The historical inspiration

The Battle of the Nations at Leipzig, 1813
The Battle of the Nations at Leipzig, 1813 — the great convergence that broke a bid for mastery.

The feature takes its shape from the wars of the coalitions against Napoleon — the last and greatest test of the European balance in this era. Its events echo the real turning points of that struggle:

  • The Continental System — close the markets of the continent against your rival's commerce, and watch the blockade bite both ways.
  • The Bleeding Ulcer — a national insurrection that drains an occupying hegemon by a thousand small wounds, as Spain bled France.
  • Scorched Earth — burn the land and fall back into the cold and the distance, until the great host starves amid the ashes, as Russia did in 1812.
  • Levée en Masse — summon the whole nation to arms, conjuring armies beyond counting at a cost to the old order.
  • A Separate Peace — the secret terms offered to a weary partner, as at Tilsit, that the coalition would name betrayal.
  • The Battle of the Nations — the moment the hosts converge and the bid for mastery may break in blood and smoke, as at Leipzig.
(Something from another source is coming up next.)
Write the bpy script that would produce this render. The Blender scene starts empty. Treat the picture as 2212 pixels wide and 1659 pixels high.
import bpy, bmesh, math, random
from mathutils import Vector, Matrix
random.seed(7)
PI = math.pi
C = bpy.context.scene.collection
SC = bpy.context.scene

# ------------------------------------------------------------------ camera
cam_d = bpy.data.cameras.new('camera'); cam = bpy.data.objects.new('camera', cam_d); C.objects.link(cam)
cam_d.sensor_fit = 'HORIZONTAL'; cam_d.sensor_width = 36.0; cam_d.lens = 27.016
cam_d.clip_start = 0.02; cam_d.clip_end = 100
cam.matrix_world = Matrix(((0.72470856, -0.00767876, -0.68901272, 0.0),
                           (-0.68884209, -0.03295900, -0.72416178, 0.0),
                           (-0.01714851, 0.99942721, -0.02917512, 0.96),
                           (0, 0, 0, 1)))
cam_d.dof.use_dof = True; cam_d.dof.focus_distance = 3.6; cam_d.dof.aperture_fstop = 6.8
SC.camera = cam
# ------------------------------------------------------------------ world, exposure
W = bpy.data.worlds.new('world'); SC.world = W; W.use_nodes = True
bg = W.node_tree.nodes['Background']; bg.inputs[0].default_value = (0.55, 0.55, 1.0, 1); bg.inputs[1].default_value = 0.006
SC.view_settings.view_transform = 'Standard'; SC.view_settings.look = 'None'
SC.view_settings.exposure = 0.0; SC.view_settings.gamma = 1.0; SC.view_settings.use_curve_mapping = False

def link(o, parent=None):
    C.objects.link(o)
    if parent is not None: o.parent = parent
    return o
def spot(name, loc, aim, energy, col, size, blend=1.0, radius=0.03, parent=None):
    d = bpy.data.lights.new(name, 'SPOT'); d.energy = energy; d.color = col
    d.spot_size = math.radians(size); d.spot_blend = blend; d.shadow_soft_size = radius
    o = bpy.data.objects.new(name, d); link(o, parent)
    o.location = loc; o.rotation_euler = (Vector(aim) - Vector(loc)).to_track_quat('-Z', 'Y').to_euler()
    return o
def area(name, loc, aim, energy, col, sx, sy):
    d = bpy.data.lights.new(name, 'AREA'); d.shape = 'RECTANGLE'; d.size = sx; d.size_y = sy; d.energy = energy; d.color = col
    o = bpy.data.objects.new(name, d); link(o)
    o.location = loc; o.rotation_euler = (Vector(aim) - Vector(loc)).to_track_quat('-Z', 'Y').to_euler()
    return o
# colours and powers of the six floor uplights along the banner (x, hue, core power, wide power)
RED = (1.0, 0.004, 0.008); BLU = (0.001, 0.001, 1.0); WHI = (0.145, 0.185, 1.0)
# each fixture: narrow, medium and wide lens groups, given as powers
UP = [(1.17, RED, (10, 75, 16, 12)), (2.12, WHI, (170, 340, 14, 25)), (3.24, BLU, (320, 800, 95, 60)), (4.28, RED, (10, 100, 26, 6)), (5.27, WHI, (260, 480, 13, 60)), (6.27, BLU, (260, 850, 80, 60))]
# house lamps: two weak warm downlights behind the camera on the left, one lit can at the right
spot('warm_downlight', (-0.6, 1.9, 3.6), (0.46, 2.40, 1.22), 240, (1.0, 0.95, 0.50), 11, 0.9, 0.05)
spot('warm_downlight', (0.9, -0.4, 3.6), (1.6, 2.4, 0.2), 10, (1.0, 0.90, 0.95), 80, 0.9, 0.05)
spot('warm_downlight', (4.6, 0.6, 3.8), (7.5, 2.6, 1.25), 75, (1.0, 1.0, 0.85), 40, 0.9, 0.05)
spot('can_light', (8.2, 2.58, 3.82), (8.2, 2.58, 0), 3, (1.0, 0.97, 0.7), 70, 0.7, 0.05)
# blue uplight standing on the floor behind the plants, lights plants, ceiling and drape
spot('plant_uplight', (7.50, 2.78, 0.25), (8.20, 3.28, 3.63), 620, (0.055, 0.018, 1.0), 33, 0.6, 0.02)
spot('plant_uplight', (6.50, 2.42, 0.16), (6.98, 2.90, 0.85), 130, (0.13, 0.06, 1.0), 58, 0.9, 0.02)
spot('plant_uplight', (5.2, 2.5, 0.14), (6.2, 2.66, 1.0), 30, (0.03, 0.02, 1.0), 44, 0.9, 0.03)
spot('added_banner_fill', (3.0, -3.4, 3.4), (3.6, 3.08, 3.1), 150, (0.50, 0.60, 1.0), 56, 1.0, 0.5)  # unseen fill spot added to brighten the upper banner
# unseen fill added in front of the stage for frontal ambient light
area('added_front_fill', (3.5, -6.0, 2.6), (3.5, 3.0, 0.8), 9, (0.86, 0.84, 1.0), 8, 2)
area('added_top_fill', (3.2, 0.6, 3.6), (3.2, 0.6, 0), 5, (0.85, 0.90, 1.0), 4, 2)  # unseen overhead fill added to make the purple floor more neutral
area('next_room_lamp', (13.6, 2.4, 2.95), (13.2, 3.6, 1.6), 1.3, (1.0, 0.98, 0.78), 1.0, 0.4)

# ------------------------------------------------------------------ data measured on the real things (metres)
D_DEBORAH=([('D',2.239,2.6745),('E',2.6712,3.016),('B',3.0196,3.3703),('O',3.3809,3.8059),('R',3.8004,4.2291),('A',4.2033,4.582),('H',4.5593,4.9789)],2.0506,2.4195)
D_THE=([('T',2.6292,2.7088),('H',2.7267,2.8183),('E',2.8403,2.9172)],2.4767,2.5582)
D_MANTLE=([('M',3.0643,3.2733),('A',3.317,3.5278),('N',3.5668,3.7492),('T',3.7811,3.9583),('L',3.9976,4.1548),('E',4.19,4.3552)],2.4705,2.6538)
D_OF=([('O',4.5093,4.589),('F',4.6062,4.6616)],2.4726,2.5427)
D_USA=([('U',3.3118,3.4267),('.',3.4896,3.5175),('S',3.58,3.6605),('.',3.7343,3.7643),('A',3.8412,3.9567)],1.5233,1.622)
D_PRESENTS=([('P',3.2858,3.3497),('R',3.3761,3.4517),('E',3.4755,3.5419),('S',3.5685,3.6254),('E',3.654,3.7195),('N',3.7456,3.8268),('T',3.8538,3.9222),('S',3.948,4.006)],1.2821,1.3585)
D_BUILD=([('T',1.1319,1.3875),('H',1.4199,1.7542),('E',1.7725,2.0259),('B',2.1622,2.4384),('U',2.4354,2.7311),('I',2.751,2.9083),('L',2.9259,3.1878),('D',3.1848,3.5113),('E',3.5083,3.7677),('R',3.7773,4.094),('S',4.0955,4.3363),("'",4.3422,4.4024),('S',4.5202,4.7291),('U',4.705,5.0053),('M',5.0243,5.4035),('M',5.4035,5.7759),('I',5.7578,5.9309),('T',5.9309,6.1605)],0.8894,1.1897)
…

And over it all hangs the memory of the Congress of Vienna — the settlement that ended the wars and tried to make the balance permanent.


How it can end

The situation resolves in one of four ways — and not all of them are defeats:

  • Hegemony — one power masters the continent. Glory for the victor; a long humiliation for those who failed to stop it. A decisive, permanent break.
  • The Eastern Deluge — an eastern colossus surges westward and overwhelms the old western order.
  • Revolutionary Collapse — the careful equilibrium of kings counts for nothing once the people rise.
  • The Concert of Europe — the equilibrium endures, congress and compromise maturing into a lasting diplomatic order.

The first three are final — the question is settled for good. But the Concert is not a tombstone. History teaches that even the best-managed peace eventually frays, and so a concert may, a generation later, give way to a new balance — fresh poles, fresh ambitions, the wary calculus begun anew. The peace, after all, could not last forever.


The Balance of Power can be toggled in the game-rule screen and arrives once a great power adopts the doctrine, or once the revolutionary era opens.